Kekayaan Kristus yang tak
terperikan tidak dapat dimuat oleh tradisi liturgi manapun. Karenanya sejak
semula, kekayaan itu diungkapkan melalui bermacam-macam bangsa dan budaya dalam
bermacam-macam cara yang bercirikan keanekaragaman yang indah dan saling
melengkapi.[7]
Bibliografi
Koentjaraningrat. Kebudayaan Jawa.
Jakarta: PN. Balai Pustaka, 1984
Koentjaraningrat. Ritus Peralihan Di
Indonesia. Jakarta: PN. Balai Pustaka, 1985
KWI. Kompedium Katekismus Gereja
Katolik. Yogyakarta:Kanisius, 2009
Mardiwarsito, L. Kamus Jawa Kuna
Indonesia. Ende: Nusa Indah, 1978
Sastro Utomo, Sutrisno. Upacara Daur
Hidup Adat Jawa.
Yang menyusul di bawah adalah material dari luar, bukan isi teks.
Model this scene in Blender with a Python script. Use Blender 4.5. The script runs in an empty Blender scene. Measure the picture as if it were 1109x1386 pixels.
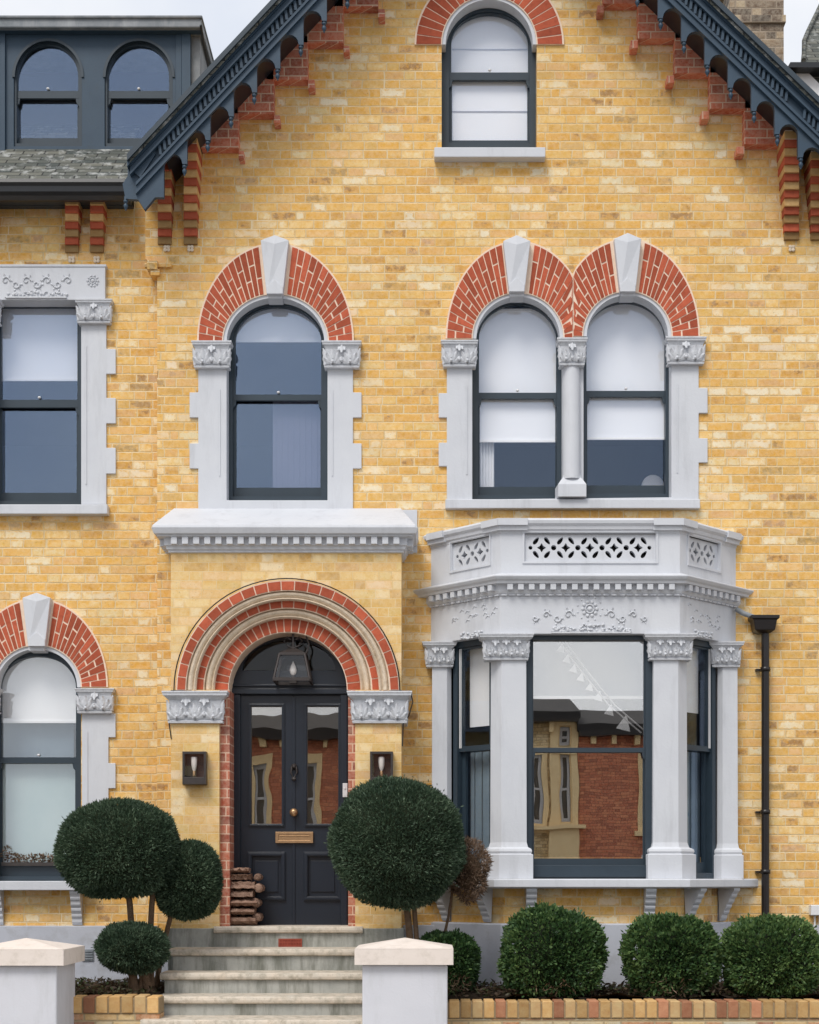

Semarang: Effhar, 2005
Sunarka, J. Tradisi
Ruwatan Dalam Kaca Pandang Iman Katolik: Iman Katolik Membudaya Religius Lokal. http://www.katedralpurwokerto.net/index.php?option=com
content&task=view&id=959&Itemid=41, Rabu, 22 September 2010
[2] Malam kebahagiaan merupakan malam di mana keluarga dan juga para tetangga
berkumpul untuk mengadakan lek-lekan(tidak
tidur semalaman), Bdk. Koentjaraningrat, Kebudayaan Jawa (Jakarta: PN. Balai
Pustaka: 1984), hlm.377.
[4] Sutrisno Sastro Utomo, Upacara Daur Hidup Adat Jawa (Semarang:
Effhar: 2005), hlm.34.
[5] Koentjaraningrat, Kebudayaan..., hlm.376-377.
[6] Sutrisno Sastro Utomo, Upacara...,hlm.35.
[7] KWI. Kompedium
Katekismus Gereja Katolik (Yogyakarta: Kanisius: 2009), hlm.91, no.247.